### DIRECTIVE
Print exactly the lines from the first one down to the line containing "R = math.radians", both ends included, with no pictures and nothing else.

### PROVIDED MATERIAL
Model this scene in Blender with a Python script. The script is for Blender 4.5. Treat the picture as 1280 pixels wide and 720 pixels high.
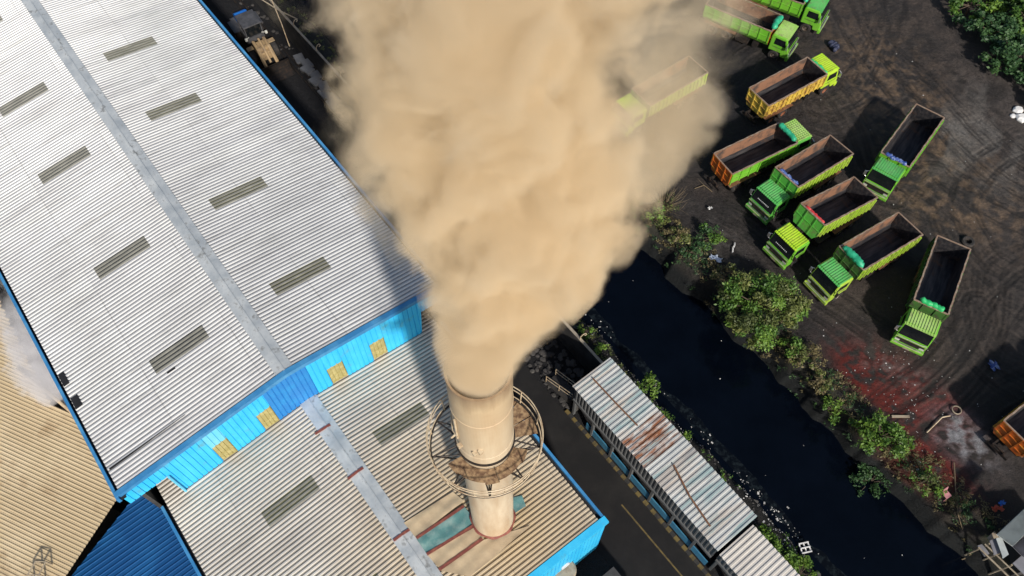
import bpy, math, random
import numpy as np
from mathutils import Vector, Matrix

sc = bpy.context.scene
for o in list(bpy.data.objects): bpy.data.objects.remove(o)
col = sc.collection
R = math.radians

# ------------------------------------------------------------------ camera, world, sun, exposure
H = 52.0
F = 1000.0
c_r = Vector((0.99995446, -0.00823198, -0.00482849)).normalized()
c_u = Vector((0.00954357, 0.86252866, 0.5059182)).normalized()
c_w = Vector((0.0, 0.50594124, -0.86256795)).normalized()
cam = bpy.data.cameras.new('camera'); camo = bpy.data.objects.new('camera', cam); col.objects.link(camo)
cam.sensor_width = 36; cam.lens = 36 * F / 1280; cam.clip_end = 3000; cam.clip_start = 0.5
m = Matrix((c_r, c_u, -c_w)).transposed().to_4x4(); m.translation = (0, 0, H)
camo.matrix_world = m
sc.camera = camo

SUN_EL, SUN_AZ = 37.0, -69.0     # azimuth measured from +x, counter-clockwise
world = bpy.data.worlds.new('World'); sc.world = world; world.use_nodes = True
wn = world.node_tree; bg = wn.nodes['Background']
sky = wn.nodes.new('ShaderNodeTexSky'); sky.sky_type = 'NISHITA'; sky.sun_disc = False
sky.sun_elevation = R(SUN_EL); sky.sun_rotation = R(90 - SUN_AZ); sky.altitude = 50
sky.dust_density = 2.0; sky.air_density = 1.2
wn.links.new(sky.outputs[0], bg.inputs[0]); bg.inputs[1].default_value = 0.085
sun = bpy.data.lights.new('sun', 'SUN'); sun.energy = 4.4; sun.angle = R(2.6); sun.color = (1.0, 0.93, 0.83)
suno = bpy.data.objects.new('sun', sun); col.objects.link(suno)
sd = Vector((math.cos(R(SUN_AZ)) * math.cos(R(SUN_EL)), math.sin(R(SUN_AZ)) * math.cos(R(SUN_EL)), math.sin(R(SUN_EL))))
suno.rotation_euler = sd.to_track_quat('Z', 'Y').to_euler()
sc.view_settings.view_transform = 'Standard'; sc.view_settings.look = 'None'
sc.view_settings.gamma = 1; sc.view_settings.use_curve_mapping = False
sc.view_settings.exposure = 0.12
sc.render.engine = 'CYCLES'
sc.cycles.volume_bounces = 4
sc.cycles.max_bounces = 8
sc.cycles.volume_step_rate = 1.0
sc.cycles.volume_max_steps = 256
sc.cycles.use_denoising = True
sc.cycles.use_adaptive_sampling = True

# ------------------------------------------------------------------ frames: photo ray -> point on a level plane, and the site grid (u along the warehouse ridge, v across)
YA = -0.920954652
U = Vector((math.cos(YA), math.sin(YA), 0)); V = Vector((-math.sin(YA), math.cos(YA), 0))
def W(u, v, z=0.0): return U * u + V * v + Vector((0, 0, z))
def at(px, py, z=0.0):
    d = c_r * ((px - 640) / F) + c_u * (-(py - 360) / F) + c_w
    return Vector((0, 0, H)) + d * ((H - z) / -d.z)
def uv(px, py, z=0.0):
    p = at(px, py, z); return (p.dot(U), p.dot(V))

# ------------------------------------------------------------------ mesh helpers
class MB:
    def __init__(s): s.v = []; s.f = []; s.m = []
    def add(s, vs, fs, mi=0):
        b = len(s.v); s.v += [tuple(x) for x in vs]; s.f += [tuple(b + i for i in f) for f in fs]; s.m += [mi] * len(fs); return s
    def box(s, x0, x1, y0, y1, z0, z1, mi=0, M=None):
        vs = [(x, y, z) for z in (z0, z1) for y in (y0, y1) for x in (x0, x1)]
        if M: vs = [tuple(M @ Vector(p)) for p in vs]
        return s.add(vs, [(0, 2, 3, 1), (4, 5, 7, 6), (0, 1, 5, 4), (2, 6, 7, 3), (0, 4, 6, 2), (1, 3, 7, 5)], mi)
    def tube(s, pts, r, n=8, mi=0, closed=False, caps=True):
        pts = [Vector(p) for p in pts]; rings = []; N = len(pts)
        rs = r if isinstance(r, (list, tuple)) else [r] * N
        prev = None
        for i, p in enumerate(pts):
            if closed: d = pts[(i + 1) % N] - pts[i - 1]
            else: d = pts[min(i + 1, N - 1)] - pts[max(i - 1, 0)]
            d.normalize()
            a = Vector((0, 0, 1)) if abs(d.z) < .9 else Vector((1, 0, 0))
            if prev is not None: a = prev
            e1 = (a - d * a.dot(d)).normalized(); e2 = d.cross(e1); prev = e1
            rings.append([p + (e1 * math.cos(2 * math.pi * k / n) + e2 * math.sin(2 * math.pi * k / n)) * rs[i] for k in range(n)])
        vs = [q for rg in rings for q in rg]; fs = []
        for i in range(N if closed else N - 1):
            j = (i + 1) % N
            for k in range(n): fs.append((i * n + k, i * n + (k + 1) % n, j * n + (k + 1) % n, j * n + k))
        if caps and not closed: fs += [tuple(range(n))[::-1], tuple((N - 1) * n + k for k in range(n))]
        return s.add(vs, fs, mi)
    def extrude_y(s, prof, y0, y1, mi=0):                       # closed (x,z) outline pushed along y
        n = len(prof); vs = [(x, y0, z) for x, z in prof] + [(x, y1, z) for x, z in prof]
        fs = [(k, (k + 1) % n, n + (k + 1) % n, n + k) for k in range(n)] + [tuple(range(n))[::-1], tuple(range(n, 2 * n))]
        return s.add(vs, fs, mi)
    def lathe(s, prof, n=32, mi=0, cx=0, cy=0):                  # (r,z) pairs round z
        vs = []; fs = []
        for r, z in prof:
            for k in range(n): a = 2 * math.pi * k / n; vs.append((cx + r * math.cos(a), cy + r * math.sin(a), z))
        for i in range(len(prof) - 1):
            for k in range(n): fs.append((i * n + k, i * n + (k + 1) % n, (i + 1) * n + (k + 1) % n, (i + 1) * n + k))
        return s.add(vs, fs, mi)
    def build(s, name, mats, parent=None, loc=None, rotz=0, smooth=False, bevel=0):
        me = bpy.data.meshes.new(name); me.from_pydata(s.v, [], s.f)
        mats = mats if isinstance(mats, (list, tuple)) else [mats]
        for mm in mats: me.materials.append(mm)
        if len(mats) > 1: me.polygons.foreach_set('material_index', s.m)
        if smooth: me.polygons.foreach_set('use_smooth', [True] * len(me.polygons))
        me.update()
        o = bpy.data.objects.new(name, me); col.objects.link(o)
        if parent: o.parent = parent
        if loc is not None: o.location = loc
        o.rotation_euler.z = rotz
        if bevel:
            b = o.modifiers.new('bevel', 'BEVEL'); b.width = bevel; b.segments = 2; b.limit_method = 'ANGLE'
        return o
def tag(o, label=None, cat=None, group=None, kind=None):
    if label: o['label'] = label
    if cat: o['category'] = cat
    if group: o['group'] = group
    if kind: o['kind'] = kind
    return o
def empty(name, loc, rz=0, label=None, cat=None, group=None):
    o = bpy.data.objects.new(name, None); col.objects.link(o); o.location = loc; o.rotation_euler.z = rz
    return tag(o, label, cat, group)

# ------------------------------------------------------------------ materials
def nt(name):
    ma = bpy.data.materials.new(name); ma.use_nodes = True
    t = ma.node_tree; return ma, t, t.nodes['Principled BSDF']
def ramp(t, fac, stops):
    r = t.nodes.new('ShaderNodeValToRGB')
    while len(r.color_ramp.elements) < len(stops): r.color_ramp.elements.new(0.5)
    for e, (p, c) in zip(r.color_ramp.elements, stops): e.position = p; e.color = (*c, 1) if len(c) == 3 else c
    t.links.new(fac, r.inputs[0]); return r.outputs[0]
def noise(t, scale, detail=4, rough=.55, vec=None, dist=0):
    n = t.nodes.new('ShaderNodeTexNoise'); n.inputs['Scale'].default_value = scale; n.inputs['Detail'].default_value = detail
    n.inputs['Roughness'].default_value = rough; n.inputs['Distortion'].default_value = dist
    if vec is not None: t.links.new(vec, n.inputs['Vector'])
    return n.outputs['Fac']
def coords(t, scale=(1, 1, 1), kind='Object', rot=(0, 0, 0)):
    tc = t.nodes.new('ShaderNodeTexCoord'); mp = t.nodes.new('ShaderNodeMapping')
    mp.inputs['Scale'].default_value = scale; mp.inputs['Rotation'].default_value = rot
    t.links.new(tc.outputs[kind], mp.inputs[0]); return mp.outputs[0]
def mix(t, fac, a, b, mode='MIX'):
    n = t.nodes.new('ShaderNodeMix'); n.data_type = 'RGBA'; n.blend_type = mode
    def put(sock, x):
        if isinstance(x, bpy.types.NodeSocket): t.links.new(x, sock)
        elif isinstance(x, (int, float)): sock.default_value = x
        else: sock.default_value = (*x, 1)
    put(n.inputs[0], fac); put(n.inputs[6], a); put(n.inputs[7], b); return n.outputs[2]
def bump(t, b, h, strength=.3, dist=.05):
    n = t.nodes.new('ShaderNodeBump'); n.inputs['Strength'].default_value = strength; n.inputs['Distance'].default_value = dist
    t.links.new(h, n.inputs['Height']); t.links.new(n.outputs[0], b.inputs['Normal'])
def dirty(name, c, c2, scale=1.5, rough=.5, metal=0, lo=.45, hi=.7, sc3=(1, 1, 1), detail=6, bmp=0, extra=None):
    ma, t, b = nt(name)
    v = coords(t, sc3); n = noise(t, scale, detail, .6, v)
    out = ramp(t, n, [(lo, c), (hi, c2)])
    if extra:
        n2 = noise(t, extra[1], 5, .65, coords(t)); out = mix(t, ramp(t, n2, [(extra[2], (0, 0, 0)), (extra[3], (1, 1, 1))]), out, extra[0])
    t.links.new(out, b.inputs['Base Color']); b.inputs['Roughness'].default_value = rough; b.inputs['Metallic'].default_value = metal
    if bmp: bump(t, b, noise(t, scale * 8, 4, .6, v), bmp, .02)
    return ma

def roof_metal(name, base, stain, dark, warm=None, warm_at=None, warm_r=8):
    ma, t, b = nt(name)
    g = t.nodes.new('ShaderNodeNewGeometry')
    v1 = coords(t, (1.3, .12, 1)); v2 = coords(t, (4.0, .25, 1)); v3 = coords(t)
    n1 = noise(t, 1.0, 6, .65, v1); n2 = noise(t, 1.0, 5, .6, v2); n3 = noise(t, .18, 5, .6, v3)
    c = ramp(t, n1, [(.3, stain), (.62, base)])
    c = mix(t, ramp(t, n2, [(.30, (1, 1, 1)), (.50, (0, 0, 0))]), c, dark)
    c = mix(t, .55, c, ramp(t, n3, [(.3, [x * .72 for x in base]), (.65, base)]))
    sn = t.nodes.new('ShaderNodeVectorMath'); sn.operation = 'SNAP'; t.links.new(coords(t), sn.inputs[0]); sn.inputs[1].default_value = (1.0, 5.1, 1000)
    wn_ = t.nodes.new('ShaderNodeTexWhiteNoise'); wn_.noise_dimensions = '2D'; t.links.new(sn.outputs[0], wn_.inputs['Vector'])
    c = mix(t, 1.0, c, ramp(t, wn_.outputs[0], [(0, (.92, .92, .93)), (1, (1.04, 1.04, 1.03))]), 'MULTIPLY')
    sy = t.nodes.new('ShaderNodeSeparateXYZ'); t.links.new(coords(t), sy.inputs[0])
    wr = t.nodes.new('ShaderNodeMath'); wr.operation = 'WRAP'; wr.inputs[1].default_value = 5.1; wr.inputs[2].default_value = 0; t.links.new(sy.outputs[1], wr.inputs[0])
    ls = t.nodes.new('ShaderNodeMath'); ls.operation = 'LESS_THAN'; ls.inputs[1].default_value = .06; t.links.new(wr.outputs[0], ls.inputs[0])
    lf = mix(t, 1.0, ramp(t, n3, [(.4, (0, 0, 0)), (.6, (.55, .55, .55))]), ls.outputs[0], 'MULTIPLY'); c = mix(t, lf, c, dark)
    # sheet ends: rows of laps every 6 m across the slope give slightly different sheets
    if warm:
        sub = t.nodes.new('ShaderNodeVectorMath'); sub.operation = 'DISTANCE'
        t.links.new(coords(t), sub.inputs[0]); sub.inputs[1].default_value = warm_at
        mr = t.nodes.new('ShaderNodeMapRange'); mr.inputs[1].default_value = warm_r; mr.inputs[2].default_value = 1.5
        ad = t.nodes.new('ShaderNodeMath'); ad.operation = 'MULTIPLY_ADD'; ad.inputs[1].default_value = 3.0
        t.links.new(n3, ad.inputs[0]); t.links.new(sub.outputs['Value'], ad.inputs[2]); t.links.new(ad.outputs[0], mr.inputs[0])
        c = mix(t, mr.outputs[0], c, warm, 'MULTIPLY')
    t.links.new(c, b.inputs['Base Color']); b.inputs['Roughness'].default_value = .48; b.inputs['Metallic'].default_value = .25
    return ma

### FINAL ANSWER
Model this scene in Blender with a Python script. The script is for Blender 4.5. Treat the picture as 1280 pixels wide and 720 pixels high.
import bpy, math, random
import numpy as np
from mathutils import Vector, Matrix

sc = bpy.context.scene
for o in list(bpy.data.objects): bpy.data.objects.remove(o)
col = sc.collection
R = math.radians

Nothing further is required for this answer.